Filene Planning Additional Analysis Of Growth-Drivers

Look for more analysis of the drivers of growth at credit unions and what it means from The Filene Research Institute's

Filene's most recent study, "Asset Growth at Credit Unions: Growth in Membership Versus Assets Per Member" (The Credit Union Journal, March 8), has led the Institute to tackle other aspects of credit union membership that may prove of particular interest to lawmakers.

"If you really want to grow, you must attract new members, but that doesn't mean you shouldn't spend time trying to get a greater share of your member's wallet, and in fact, that is something we will want to revisit in providing information to members of Congress," said Bob Hoel, executive director of The Filene Research Institute. "In the past, we've always shown them information in terms of credit union members versus non-members, but the fact is, most members also do business with a bank.
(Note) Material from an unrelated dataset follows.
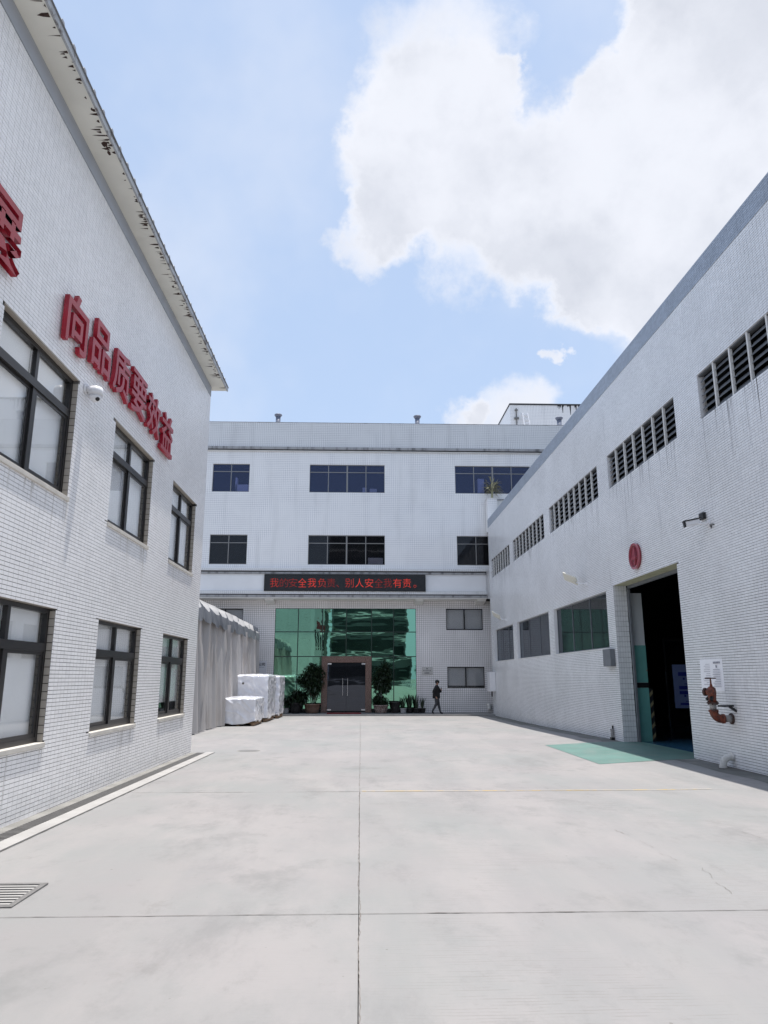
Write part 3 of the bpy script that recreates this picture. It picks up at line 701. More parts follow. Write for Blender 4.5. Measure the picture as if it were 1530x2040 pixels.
def rail(mb, x0, x1, y0, y1, z0, z1): mb.box(x0, x1, y0, y1, z0, z1)
rt = MB(); rt.box(-.032, .032, -.004, .002, -.0435, .0435); rtme = rt.mesh('reveal_tile', MT['tile_tan'])
def left_window(y0, y1, z0, z1, gap=0.0, blind=True):
    xf = XL-.07; f = .06; ym = (y0+y1)/2; zt = z0+(z1-z0)*.70
    m = MB()
    m.box(xf-.07, xf, y0, y0+f, z0, z1); m.box(xf-.07, xf, y1-f, y1, z0, z1)
    m.box(xf-.07, xf, y0+f, y1-f, z0, z0+f); m.box(xf-.07, xf, y0+f, y1-f, z1-f, z1)
    m.box(xf-.068, xf+.01, y0+f, y1-f, zt-.05, zt+.05); m.box(xf-.066, xf-.004, ym-.035, ym+.035, z0+f, zt-.05); m.box(xf-.066, xf-.004, ym-.035, ym+.035, zt+.05, z1-f)
    w = m.build('window', MT['frame'], LB)
    for k, (a, b) in enumerate(((y0+f, ym-.035), (ym+.035, y1-f))):
        s = MB(); xo = xf-.05+k*.022   # sliding sash
        s.box(xo, xo+.02, a, a+.045, z0+f, zt-.05); s.box(xo, xo+.02, b-.045, b, z0+f, zt-.05); s.box(xo, xo+.02, a+.045, b-.045, z0+f, z0+f+.05); s.box(xo, xo+.02, a+.045, b-.045, zt-.09, zt-.05)
        s.build('sash', MT['frame'], w)
        p = MB(); p.box(xo+.006, xo+.011, a+.045, b-.045, z0+f+.05, zt-.09); p.build('pane', MT['pane'], w)
        p = MB(); p.box(xf-.035, xf-.03, a, b, zt+.05, z1-f); p.build('pane', MT['pane'], w)
        bl = MB(); bl.box(xf-.10, xf-.095, a-.02, b+.02, z0+gap, z1); bl.build('blind', MT['blind'], w)
    s = MB(); s.box(XL-.07, XL+.03, y0-.01, y1+.01, z0-.055, z0+.002); bevel_build(s, 'sill', MT['sill'], w, .006)
    h = MB(); h.box(XL-.068, XL+.004, y0, y1, z1-.004, z1+.012); h.build('lintel', MT['tile_tan'], w)
    n = int((z1-z0)/.0965)
    for k in range(n):
        put('reveal_tile', rtme, (XL-.034, y1-.004, z0+.05+k*.0965), w)
    return w
for a, b in WL_Y[1:]:
    for k, (c, d) in enumerate(WL_Z):
        left_window(a, b, c, d, gap=.27 if (k == 0 and a > 13) else .03)

# ================================================================== RIGHT BUILDING
RB = thing('workshop_building', (11, 22, -0.15), 'long white tiled workshop on the right with louvred strip windows and big doorway', 'building')
RY0, RY1, RZT = 6.0, 36.9, 9.47
LOUV = [(7.6, 13.15, 9), (14.26, 18.52, 7), (19.40, 24.70, 9), (25.50, 30.95, 9), (31.70, 36.25, 8)]
LZ0, LZ1 = 6.36, 7.27
WR = [(19.32, 24.75), (25.45, 30.75), (31.55, 35.95)]; WZ0, WZ1 = 2.23, 3.73
DOOR = (14.82, 18.74, -0.6, 3.80)
holesR = [(a, b, LZ0, LZ1) for a, b, n in LOUV] + [(a, b, WZ0, WZ1) for a, b in WR] + [DOOR]
mb = MB()
wall_holes(mb, 'x', XR, RY0, RY1, -0.6, RZT, [h for h in holesR if h != DOOR] , 0.22, 1, 0, 1)
wr = MB()
wall_holes(wr, 'x', XR, RY0, RY1, -0.6, RZT, holesR, 0.0, 1, 0, 1)
for a, b, c, d in [h for h in holesR if h != DOOR]:
    P = lambda u, z, q: (XR+q, u, z)
    for A in (((a, c), (b, c)), ((a, d), (b, d)), ((a, c), (a, d)), ((b, c), (b, d))):
        wr.face([P(*A[0], 0), P(*A[1], 0), P(*A[1], .14), P(*A[0], .14)], 3)
# doorway reveals, deeper, with a cream plastered head
a, b, c, d = DOOR
wr.face([(XR, a, d), (XR, b, d), (XR+.38, b, d), (XR+.38, a, d)], 2)
wr.face([(XR, a, c), (XR, a, d), (XR+.38, a, d), (XR+.38, a, c)], 1); wr.face([(XR, b, c), (XR, b, d), (XR+.38, b, d), (XR+.38, b, c)], 0)
MT['door_head'] = mat('stained_cream_plaster', (0.50, 0.48, 0.34), 0.8, stain=(3, (0.36, 0.33, 0.2), 0.45, 0.7))
wr.build('wall', [MT['grout_r'], MT['plaster'], MT['door_head'], MT['tile_r']], RB)
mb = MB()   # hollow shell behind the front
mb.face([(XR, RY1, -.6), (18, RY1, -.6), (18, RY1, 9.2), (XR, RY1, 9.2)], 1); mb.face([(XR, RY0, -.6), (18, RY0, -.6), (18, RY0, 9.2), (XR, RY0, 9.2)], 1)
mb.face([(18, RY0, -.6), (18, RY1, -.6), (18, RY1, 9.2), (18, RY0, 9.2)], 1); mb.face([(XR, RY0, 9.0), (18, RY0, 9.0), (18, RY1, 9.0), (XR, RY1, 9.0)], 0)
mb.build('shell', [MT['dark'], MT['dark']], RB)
mb = MB(); mb.box(XR+.4, 18, 13.2, 13.3, -.5, 9); mb.build('cross_wall', MT['dark'], RB)
sheet('inner_floor', XR+.30, 17.9, 13.3, 27, .006, MT['floorblue'], 1.0, RB, zf=lambda x, y: gz(XR, y))
sheet('threshold', XR+.14, XR+.45, a+.01, b-.01, .009, MT['rampgreen'], 0.8, RB, zf=lambda x, y: gz(XR, y))
r = tile_rects(8.8, RY1, -0.5, 9.06, PU, PZ, 0.0055, 0.0070, holesR)
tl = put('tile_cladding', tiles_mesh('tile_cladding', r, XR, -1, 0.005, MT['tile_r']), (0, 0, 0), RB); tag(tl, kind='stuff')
# blue-grey tile band along the top, and a thin cap
r = tile_rects(8.8, RY1, 9.065, RZT, PU, PZ, 0.0035, 0.0055, [])
tl = put('tile_band', tiles_mesh('tile_band', r, XR, -1, 0.012, MT['band']), (0, 0, 0), RB); tag(tl, kind='stuff')
mb = MB(); mb.box(XR-.012, XR+.3, RY0, RY1, RZT+.002, RZT+.03); mb.build('coping', MT['band'], RB)
mb = MB(); mb.box(XR-.004, 11, RY1, RY1+.012, -.6, 9.06); mb.build('corner_trim', MT['tile_r'], RB)
# tiled reveal of the doorway (upright tiles)
rv = MB()
for i in range(5):
    for j in range(30):
        z = -.13+j*.131; x = XR+.004+i*.067
        if z+.125 < d: rv.box(x, x+.062, b-.006, b+.001, z, z+.125)
tag(rv.build('reveal_tiling', MT['tile_r'], RB), kind='stuff')
# sliding gate rail behind the tiled reveal, pier painted white over teal
mb = MB(); mb.box(XR+.35, XR+.40, b-.10, b-.02, -.10, 3.70); mb.build('gate_rail', MT['greybox'], RB)
pier = MB(); pier.box(XR+.41, XR+.76, b+.10, b+.5, -.16, 3.62); pr = pier.build('pier', MT['pierwhite'], RB)
mb = MB(); mb.box(XR+.405, XR+.765, b+.094, b+.52, -.15, 1.20); mb.box(XR+.405, XR+.765, b+.094, b+.52, 1.335, 2.27); mb.build('dado', MT['teal'], pr)
mb = MB(); mb.box(XR+.40, XR+.78, b+.085, b+.53, 1.205, 1.33); mb.build('dark_rail', MT['black'], pr)
hz_ = MB(); hz_.box(XR+.77, XR+.86, b+.09, b+.16, -.15, 1.18); hp = hz_.build('corner_guard', MT['black'], RB)
sm_ = MB()
for k in range(5):
    z = -.08+k*.26; sm_.face([(XR+.772, b+.0885, z), (XR+.858, b+.0885, z+.10), (XR+.858, b+.0885, z+.20), (XR+.772, b+.0885, z+.10)])
sm_.build('stripes', MT['haz_y'], hp)
mb = MB(); mb.box(XR+.36, XR+.42, a, b, 3.72, 3.80); mb.build('door_track', MT['greybox'], RB)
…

In fact, most upscale members are more likely to have more money at the bank than in their credit unions, even though they love their credit unions."
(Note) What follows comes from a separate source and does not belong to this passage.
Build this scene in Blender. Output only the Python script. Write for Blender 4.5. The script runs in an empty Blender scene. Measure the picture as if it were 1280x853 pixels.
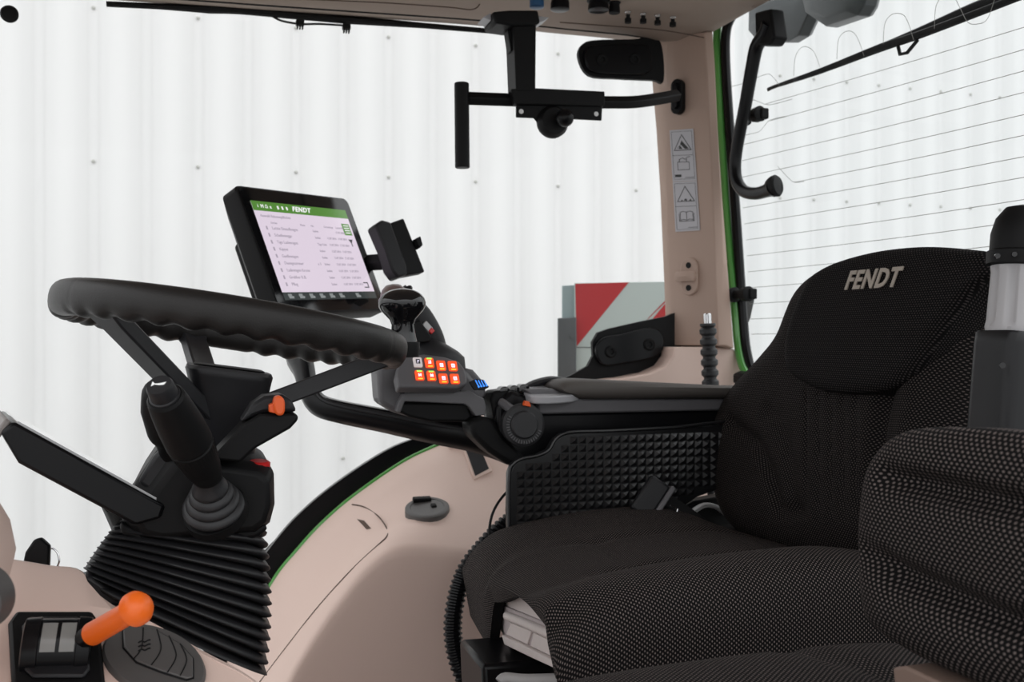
import bpy, bmesh, math, random
from mathutils import Vector, Matrix
random.seed(4)
PI = math.pi
col = bpy.context.scene.collection
V = Vector
# ------------------------------------------------------------------ camera model
TH = math.radians(18); SN, CS = math.sin(TH), math.cos(TH); CZ = 2.1; F = 1200.0
def ray(px, py):
    u = (px-640)/F
    return V((SN+u*CS, CS-u*SN, -(py-426.5)/F))
O = V((0, 0, CZ))
def at(px, py, X=None, Y=None, Z=None, t=None):
    d = ray(px, py)
    if X is not None: t = X/d.x
    elif Y is not None: t = Y/d.y
    elif Z is not None: t = (Z-CZ)/d.z
    return O+d*t
def hit(px, py, p0, n):
    d = ray(px, py)
    return O+d*((p0-O).dot(n)/d.dot(n))
# ------------------------------------------------------------------ small maths
def lerp(a, b, t): return a+(b-a)*t
def sstep(a, b, x):
    t = max(0, min(1, (x-a)/(b-a))); return t*t*(3-2*t)
def catmull(pts, n, closed=False):
    pts = [V(p) for p in pts]; N = len(pts); out = []
    segs = N if closed else N-1
    for i in range(segs):
        if closed: a, b, c, d = pts[i-1], pts[i], pts[(i+1) % N], pts[(i+2) % N]
        else: a, b, c, d = pts[max(i-1, 0)], pts[i], pts[i+1], pts[min(i+2, N-1)]
        for k in range(n):
            t = k/n
            out.append(0.5*((2*b)+(c-a)*t+(2*a-5*b+4*c-d)*t*t+(3*b-a-3*c+d)*t**3))
    if not closed: out.append(pts[-1])
    return out
def rrect(w, h, r, n=5):
    o = []
    for cx, cy, a0 in ((w/2-r, h/2-r, 0), (-w/2+r, h/2-r, 90), (-w/2+r, -h/2+r, 180), (w/2-r, -h/2+r, 270)):
        for k in range(n+1):
            a = math.radians(a0+90*k/n); o.append((cx+r*math.cos(a), cy+r*math.sin(a)))
    return o
class Fr:                                   # a local frame
    def __init__(s, o, ex, ey):
        s.o = V(o); s.x = V(ex).normalized(); ey = V(ey); s.y = (ey-s.x*ey.dot(s.x)).normalized(); s.z = s.x.cross(s.y)
    def __call__(s, x, y, z=0): return s.o+s.x*x+s.y*y+s.z*z
    def inv(s, p): d = p-s.o; return (d.dot(s.x), d.dot(s.y), d.dot(s.z))
    def px(s, px, py):                      # photo pixel on this frame's plane
        return s.inv(hit(px, py, s.o, s.z))[:2]
def axis_frame(o, ax):
    ax = V(ax).normalized(); h = V((0, 0, 1)) if abs(ax.z) < .9 else V((1, 0, 0))
    ex = h.cross(ax).normalized(); return Fr(o, ex, ax.cross(ex))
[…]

And that will be at the heart of the matter of another study on which Filene is currently working: why do credit union members who love their credit unions, particularly upscale members, have more of their money at their banks?
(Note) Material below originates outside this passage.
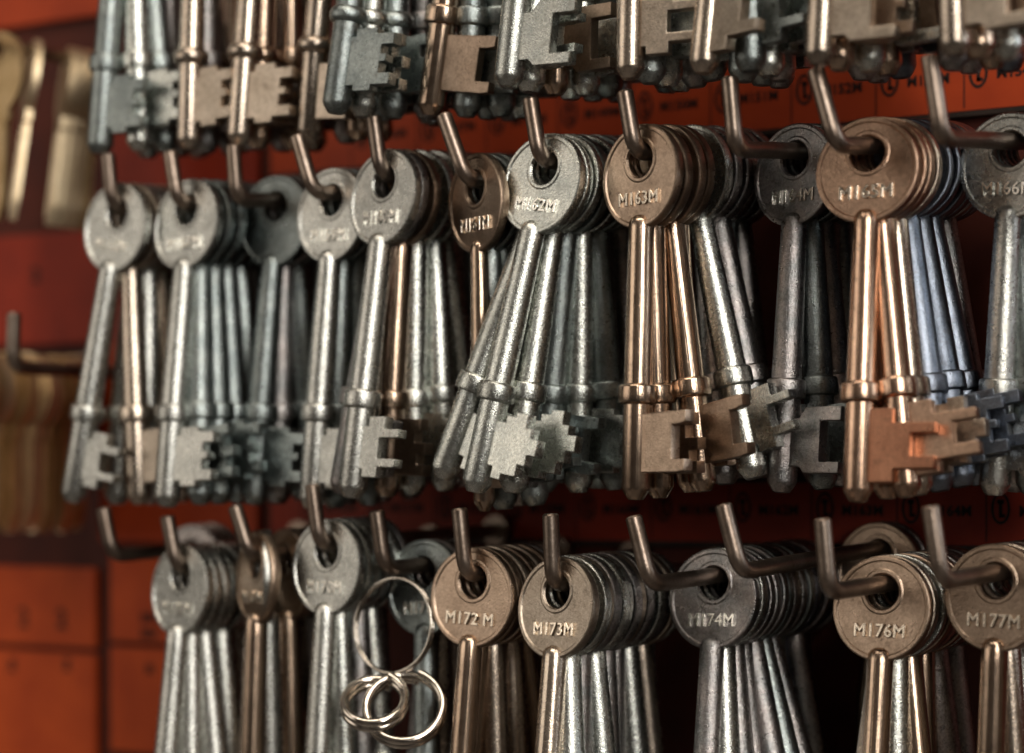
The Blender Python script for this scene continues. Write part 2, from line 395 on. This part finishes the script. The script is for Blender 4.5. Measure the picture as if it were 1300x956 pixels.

"One reason is that we don't do terribly well with the senior market, and seniors tend to be your higher-asset members," Hoel related. "Credit unions tend to build branches closer to where people work, not where they live. When a person retires, they may not be near a credit union branch anymore. Banks are very savvy at reaching out seniors. They have special packages for seniors, they offer special services, like delivering documents to seniors and appointing people to take care of seniors who are big savers. Credit unions tend to treat everyone the same. Seniors relate very strongly to service and being treated as an individual."

Hoel said his own elderly father is the perfect example. "My father loves his community bank," he noted. "There's a lady there who knows him, and she'll take care of him whenever he needs anything. The banks have made a point of having people who relate very well to seniors."

As the Baby Boomers age, serving seniors will be a huge opportunity for credit unions, Hoel said, but only if credit unions are ready to rethink how they work with their members. "Our future is departing from marketing to the average member and providing services for the average member," he advised. "We need to advertise differently to different segments, and we need to have different services for different segments."